> [DATA SEGMENT]:
+++

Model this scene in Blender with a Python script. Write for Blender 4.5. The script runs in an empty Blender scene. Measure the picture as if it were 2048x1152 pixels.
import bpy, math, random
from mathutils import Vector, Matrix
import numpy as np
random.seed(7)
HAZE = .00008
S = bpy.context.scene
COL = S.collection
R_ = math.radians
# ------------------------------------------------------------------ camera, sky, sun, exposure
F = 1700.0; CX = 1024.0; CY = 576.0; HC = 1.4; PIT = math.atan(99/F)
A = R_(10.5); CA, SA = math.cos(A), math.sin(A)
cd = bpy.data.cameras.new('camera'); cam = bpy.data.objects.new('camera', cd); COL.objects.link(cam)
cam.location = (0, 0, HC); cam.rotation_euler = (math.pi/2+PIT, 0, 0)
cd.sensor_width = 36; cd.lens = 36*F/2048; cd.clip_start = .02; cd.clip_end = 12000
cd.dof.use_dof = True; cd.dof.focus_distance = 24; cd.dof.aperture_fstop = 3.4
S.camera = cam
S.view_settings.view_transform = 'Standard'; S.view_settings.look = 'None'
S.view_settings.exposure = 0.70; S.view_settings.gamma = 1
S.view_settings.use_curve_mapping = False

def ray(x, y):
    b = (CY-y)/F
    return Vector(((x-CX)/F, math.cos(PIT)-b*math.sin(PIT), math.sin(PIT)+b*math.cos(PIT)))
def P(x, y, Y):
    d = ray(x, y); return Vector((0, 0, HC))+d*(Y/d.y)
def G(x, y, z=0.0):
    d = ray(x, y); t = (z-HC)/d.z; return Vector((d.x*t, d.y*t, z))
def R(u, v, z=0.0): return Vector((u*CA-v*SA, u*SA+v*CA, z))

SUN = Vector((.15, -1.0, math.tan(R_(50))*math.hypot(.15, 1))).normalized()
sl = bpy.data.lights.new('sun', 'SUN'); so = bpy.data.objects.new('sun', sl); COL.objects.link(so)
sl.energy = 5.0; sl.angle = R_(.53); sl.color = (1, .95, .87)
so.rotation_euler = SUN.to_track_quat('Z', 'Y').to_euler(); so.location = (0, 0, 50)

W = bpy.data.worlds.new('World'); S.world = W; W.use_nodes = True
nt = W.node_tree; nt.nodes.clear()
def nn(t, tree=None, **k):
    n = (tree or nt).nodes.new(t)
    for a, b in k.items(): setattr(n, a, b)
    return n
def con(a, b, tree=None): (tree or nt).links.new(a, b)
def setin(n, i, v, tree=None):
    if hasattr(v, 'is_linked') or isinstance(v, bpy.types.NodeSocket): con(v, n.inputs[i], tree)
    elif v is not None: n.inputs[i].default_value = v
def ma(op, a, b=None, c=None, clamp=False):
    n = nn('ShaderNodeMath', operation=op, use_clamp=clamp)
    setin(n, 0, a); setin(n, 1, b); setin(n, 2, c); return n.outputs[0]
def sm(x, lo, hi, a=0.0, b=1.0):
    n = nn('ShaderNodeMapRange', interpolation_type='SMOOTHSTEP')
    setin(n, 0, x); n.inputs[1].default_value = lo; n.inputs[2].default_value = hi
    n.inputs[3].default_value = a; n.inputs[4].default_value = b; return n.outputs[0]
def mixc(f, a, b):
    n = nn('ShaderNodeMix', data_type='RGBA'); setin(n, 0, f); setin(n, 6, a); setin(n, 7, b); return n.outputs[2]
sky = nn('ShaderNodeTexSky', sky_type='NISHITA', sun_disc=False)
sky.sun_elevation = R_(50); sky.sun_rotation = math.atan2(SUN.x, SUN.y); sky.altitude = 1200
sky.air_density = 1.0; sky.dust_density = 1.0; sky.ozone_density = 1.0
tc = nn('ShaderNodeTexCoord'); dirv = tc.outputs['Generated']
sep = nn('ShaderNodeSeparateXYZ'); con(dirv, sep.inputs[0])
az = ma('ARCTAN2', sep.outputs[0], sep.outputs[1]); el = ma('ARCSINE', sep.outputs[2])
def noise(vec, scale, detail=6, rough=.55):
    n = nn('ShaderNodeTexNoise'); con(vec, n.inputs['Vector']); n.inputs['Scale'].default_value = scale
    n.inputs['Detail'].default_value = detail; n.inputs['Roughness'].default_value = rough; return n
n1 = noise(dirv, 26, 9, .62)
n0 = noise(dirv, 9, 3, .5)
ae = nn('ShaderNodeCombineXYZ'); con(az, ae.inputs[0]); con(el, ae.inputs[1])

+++

> [SET EXERCISE]:
Return the opening line of the data and every line after it through the line containing "def R(u, v, z=0.0): return", please, exactly as written and with nothing added.

> [TASK RESULT]:
Model this scene in Blender with a Python script. Write for Blender 4.5. The script runs in an empty Blender scene. Measure the picture as if it were 2048x1152 pixels.
import bpy, math, random
from mathutils import Vector, Matrix
import numpy as np
random.seed(7)
HAZE = .00008
S = bpy.context.scene
COL = S.collection
R_ = math.radians
# ------------------------------------------------------------------ camera, sky, sun, exposure
F = 1700.0; CX = 1024.0; CY = 576.0; HC = 1.4; PIT = math.atan(99/F)
A = R_(10.5); CA, SA = math.cos(A), math.sin(A)
cd = bpy.data.cameras.new('camera'); cam = bpy.data.objects.new('camera', cd); COL.objects.link(cam)
cam.location = (0, 0, HC); cam.rotation_euler = (math.pi/2+PIT, 0, 0)
cd.sensor_width = 36; cd.lens = 36*F/2048; cd.clip_start = .02; cd.clip_end = 12000
cd.dof.use_dof = True; cd.dof.focus_distance = 24; cd.dof.aperture_fstop = 3.4
S.camera = cam
S.view_settings.view_transform = 'Standard'; S.view_settings.look = 'None'
S.view_settings.exposure = 0.70; S.view_settings.gamma = 1
S.view_settings.use_curve_mapping = False

def ray(x, y):
    b = (CY-y)/F
    return Vector(((x-CX)/F, math.cos(PIT)-b*math.sin(PIT), math.sin(PIT)+b*math.cos(PIT)))
def P(x, y, Y):
    d = ray(x, y); return Vector((0, 0, HC))+d*(Y/d.y)
def G(x, y, z=0.0):
    d = ray(x, y); t = (z-HC)/d.z; return Vector((d.x*t, d.y*t, z))
def R(u, v, z=0.0): return Vector((u*CA-v*SA, u*SA+v*CA, z))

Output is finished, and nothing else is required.